• WORK TO COMPLETE
Up to and including the line with "R = math.radians", write out the listing from its first line, minus the pictures.
** Begin **
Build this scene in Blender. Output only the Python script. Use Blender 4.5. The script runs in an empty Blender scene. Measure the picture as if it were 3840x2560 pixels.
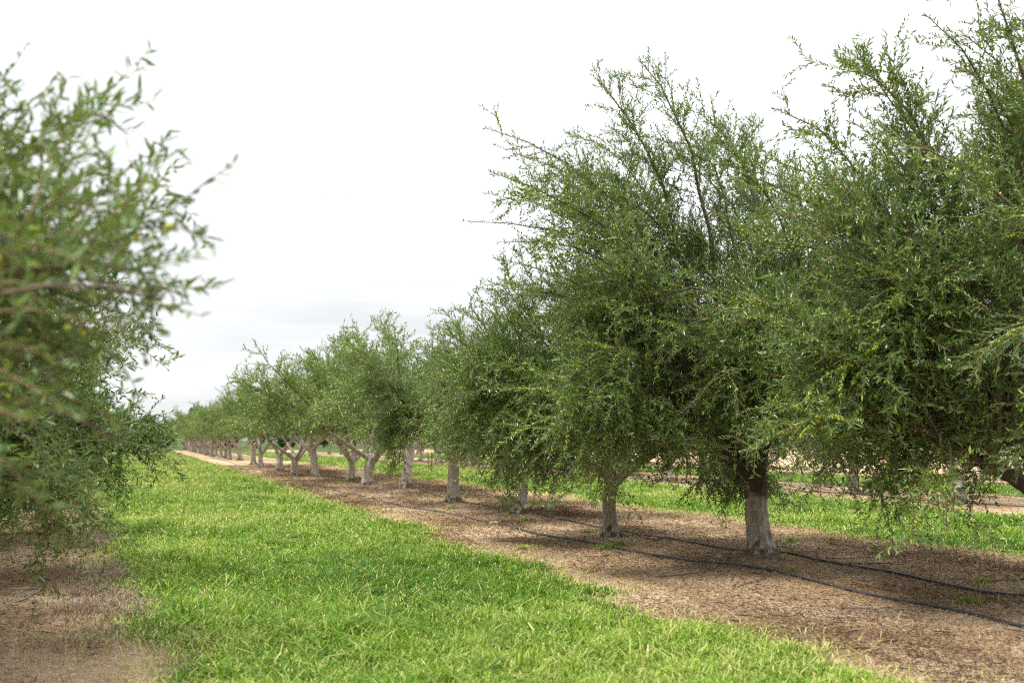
import bpy, bmesh, math
import numpy as np

SC = bpy.context.scene
COL = SC.collection
R = math.radians

# ------------------------------------------------------------------ camera
cam_d = bpy.data.cameras.new("camera")
cam = bpy.data.objects.new("camera", cam_d)
COL.objects.link(cam)
cam.location = (0.0, 0.0, 1.5)
cam.rotation_euler = (R(90 + 5.64), 0.0, R(-20.66))
cam_d.sensor_width = 36.0
cam_d.lens = 35.0
cam_d.clip_start = 0.05
cam_d.clip_end = 6000.0
cam_d.dof.use_dof = True
cam_d.dof.focus_distance = 13.0
cam_d.dof.aperture_fstop = 1.8
SC.camera = cam

# ------------------------------------------------------------------ world, sun, exposure
SUN_EL, SUN_AZ = 64.0, -75.0            # azimuth measured from +Y (along the rows) towards +X
SKY_STRENGTH = 0.05
world = bpy.data.worlds.new("World")
SC.world = world
world.use_nodes = True
wt = world.node_tree
wt.nodes.clear()
def wn(t, **k):
    n = wt.nodes.new(t)
    for a, v in k.items(): setattr(n, a, v)
    return n
wo = wn('ShaderNodeOutputWorld'); bg = wn('ShaderNodeBackground')
sky = wn('ShaderNodeTexSky', sky_type='NISHITA', sun_disc=False)
sky.sun_elevation = R(SUN_EL); sky.sun_rotation = R(SUN_AZ)
sky.air_density = 1.0; sky.dust_density = 3.0
tc = wn('ShaderNodeTexCoord'); sep = wn('ShaderNodeSeparateXYZ')
wt.links.new(tc.outputs['Generated'], sep.inputs[0])
# overcast cloud deck: brighter towards the zenith, thin grey bands low over the horizon
def wmath(op, a, b=None):
    n = wn('ShaderNodeMath', operation=op)
    for i, v in enumerate((a, b)):
        if v is None: continue
        if isinstance(v, (int, float)): n.inputs[i].default_value = v
        else: wt.links.new(v, n.inputs[i])
    return n.outputs[0]
zc = wmath('MAXIMUM', sep.outputs[2], 0.0)
base = wmath('ADD', wmath('ADD', wmath('MULTIPLY', zc, 6.0), 4.5), wmath('MULTIPLY', wmath('MAXIMUM', wmath('SUBTRACT', zc, 0.45), 0.0), 16.0))
mp = wn('ShaderNodeMapping'); mp.inputs['Scale'].default_value = (1.6, 1.6, 11.0)
wt.links.new(tc.outputs['Generated'], mp.inputs[0])
nz = wn('ShaderNodeTexNoise'); nz.inputs['Scale'].default_value = 2.2; nz.inputs['Detail'].default_value = 7.0
nz.inputs['Roughness'].default_value = 0.55
wt.links.new(mp.outputs[0], nz.inputs[0])
band = wn('ShaderNodeMapRange'); band.inputs[1].default_value = 0.35; band.inputs[2].default_value = 0.65
band.inputs[3].default_value = 0.90; band.inputs[4].default_value = 1.20
wt.links.new(nz.outputs[0], band.inputs[0])
lum = wmath('MULTIPLY', base, band.outputs[0])
cc = wn('ShaderNodeCombineColor')
wt.links.new(wmath('MULTIPLY', lum, 0.985), cc.inputs[0])
wt.links.new(wmath('MULTIPLY', lum, 1.0), cc.inputs[1])
wt.links.new(wmath('MULTIPLY', lum, 1.02), cc.inputs[2])
mx = wn('ShaderNodeMix', data_type='RGBA'); mx.inputs[0].default_value = 0.93
wt.links.new(sky.outputs[0], mx.inputs[6]); wt.links.new(cc.outputs[0], mx.inputs[7])
wt.links.new(mx.outputs[2], bg.inputs[0]); bg.inputs[1].default_value = SKY_STRENGTH
wt.links.new(bg.outputs[0], wo.inputs[0])

sun_d = bpy.data.lights.new("sun", 'SUN')
sun_d.energy = 1.5; sun_d.angle = R(10); sun_d.color = (1.0, 0.95, 0.86)
sun = bpy.data.objects.new("sun", sun_d); COL.objects.link(sun)
sun.location = (0, 0, 40)
sun.rotation_euler = (R(90 - SUN_EL), 0, R(180 - SUN_AZ))   # light falls away from azimuth SUN_AZ

SC.view_settings.view_transform = 'Standard'
SC.view_settings.look = 'None'
SC.view_settings.exposure = 1.98
SC.view_settings.gamma = 1.0
SC.cycles.max_bounces = 8
SC.cycles.transmission_bounces = 4
SC.cycles.diffuse_bounces = 4
SC.cycles.use_denoising = False
SC.cycles.filter_width = 1.15

# ------------------------------------------------------------------ materials
def mat(name):
    m = bpy.data.materials.new(name); m.use_nodes = True
    t = m.node_tree; t.nodes.clear()
    return m, t
def N(t, typ, ins=None, **k):
    n = t.nodes.new(typ)
    for a, v in k.items(): setattr(n, a, v)
    for a, v in (ins or {}).items():
        if isinstance(v, bpy.types.NodeSocket): t.links.new(v, n.inputs[a])
        else: n.inputs[a].default_value = v
    return n
def ramp(t, fac, stops):
    n = t.nodes.new('ShaderNodeValToRGB'); e = n.color_ramp.elements
    while len(e) < len(stops): e.new(0.5)
    for q, (p, c) in zip(e, stops): q.position = p; q.color = (*c, 1)
    t.links.new(fac, n.inputs[0]); return n.outputs[0]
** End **
• FULL ANSWER
Build this scene in Blender. Output only the Python script. Use Blender 4.5. The script runs in an empty Blender scene. Measure the picture as if it were 3840x2560 pixels.
import bpy, bmesh, math
import numpy as np

SC = bpy.context.scene
COL = SC.collection
R = math.radians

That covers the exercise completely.